L’Appuntato Cavoli lasciava la moglie Giovanna Candino, i figli Alessandro, Loredana ed Emiliano, quest’ultimo Maresciallo Maggiore dei Carabinieri.
Il 21 gennaio 1986 il Comune di Montemaggiore Belsito ha fatto collocare nel Comando Stazione dell’Arma una targa in marmo, attualmente custodita all’ingresso dello stabile, recante la scritta “I cittadini di Montemaggiore Belsito all’Appuntato dei Carabinieri Giuseppe Cavoli nel ricordo delle sue doti umane e del suo sacrificio. 21 gennaio 1986”.
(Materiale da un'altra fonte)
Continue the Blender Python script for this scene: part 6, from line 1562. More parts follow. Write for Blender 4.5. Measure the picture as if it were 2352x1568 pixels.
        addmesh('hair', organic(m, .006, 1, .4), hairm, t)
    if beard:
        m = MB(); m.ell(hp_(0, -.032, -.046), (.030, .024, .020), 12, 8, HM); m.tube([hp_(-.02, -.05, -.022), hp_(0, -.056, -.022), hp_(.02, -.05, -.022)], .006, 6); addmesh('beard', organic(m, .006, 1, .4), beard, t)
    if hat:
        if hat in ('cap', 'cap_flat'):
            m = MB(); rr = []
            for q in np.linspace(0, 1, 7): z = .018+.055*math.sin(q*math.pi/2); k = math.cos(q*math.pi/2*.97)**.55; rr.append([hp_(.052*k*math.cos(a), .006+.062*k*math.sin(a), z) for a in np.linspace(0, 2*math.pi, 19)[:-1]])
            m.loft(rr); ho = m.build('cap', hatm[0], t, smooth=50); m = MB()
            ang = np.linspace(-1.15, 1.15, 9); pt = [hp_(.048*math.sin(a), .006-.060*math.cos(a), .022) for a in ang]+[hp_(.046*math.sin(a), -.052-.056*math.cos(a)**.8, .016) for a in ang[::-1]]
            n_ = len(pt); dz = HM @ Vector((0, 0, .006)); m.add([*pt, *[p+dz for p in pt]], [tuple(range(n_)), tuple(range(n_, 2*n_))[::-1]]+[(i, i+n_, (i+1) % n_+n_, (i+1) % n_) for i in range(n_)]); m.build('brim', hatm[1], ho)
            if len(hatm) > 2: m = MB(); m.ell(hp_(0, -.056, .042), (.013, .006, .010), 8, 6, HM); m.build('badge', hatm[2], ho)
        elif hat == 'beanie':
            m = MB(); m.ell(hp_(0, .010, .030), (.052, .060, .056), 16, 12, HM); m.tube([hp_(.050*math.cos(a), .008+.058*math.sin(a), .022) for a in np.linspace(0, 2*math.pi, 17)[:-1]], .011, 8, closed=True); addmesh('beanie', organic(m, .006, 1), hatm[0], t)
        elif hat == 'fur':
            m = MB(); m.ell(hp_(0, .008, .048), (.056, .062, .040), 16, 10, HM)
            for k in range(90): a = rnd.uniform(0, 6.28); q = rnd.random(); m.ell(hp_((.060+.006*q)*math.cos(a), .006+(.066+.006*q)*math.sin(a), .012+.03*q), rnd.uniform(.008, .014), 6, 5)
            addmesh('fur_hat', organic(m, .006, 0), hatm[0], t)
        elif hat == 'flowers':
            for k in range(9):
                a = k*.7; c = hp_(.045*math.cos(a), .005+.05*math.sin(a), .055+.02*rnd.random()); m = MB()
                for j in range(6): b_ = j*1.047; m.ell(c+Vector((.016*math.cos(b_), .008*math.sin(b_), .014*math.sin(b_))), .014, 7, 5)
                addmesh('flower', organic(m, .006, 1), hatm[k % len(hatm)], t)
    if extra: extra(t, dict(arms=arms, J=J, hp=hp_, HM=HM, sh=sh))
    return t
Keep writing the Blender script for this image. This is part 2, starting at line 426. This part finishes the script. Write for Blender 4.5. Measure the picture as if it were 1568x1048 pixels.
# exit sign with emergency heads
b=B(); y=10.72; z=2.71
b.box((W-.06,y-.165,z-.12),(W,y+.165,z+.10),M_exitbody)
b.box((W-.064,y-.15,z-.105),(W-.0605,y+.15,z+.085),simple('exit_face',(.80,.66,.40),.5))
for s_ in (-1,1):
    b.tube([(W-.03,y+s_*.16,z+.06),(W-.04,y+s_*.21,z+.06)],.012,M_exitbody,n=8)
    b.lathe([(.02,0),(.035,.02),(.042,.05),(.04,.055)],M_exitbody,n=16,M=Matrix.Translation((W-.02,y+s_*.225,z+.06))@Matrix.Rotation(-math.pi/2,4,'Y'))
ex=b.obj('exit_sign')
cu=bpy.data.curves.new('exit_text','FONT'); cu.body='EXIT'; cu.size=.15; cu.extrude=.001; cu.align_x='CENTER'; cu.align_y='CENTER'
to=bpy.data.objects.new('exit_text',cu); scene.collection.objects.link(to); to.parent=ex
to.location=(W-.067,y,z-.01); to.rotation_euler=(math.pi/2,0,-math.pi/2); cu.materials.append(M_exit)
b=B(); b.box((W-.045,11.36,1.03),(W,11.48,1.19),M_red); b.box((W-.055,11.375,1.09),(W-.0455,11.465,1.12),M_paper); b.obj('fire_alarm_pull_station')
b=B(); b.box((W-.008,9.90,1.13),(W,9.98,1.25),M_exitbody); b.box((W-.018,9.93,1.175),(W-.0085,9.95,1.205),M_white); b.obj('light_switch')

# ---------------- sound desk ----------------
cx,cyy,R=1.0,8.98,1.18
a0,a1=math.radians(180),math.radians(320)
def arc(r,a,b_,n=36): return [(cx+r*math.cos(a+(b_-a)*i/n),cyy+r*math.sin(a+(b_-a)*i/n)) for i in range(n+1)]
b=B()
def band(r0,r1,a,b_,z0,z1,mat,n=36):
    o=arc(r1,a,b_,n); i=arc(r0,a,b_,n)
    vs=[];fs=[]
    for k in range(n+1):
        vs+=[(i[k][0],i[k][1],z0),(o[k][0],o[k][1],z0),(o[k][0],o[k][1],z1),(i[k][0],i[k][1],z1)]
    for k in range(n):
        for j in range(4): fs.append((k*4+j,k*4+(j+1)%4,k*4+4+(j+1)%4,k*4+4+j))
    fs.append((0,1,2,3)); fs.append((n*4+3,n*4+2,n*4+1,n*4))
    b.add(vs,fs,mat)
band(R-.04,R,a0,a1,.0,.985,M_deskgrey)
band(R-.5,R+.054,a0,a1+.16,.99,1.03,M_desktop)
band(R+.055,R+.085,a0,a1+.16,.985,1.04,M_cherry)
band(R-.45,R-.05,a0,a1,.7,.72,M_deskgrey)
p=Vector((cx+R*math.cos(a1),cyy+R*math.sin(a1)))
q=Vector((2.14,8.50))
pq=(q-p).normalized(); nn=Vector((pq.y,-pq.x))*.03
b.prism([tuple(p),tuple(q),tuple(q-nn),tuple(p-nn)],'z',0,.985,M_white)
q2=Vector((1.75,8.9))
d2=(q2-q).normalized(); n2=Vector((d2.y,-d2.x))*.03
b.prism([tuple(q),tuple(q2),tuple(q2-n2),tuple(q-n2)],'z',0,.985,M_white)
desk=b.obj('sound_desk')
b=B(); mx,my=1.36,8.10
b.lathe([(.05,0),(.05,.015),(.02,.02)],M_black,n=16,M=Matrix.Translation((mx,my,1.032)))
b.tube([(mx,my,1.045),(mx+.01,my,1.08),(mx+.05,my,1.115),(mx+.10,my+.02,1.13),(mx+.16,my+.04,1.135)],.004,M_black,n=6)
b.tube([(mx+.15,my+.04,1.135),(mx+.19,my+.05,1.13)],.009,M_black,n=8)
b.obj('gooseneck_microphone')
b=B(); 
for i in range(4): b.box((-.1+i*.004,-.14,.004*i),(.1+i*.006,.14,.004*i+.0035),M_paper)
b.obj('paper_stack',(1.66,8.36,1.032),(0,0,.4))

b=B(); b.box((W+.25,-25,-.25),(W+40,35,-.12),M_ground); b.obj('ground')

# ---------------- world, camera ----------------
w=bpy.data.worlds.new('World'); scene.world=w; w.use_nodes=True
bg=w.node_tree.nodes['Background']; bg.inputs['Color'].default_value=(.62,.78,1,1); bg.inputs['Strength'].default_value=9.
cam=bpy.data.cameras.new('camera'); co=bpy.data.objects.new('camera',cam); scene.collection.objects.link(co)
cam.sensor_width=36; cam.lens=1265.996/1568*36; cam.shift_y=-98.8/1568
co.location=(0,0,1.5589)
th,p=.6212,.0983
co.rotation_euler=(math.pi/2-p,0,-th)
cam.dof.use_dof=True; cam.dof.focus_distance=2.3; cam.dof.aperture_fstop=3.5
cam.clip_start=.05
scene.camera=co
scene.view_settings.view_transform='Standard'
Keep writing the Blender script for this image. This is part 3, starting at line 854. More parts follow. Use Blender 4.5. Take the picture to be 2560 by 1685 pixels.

Con decreto presidenziale n.119 del 23 agosto 2019, all’Appuntato Cavoli Giuseppe, nato il 2  luglio 1937 a San Mauro Castelverde, è stata concessa la  medaglia  d’oro al valore dell’Arma dei carabinieri «alla memoria» con la seguente motivazione: «Addetto a stazione distaccata, con eccezionale coraggio ed esemplare iniziativa, consapevole dei concreti  rischi  cui  si  esponeva,  non esitava, insieme con altri militari, a porsi alla ricerca di un soggetto psicolabile che si aggirava  armato di fucile nel centro abitato, costituendo pericolosa minaccia per la  cittadinanza.  Fatto segno di proditoria azione di fuoco da parte dello squilibrato, decedeva a seguito delle ferite riportate. Chiaro esempio di elette virtù militari ed altissimo senso del dovere spinto fino all’estremo sacrificio».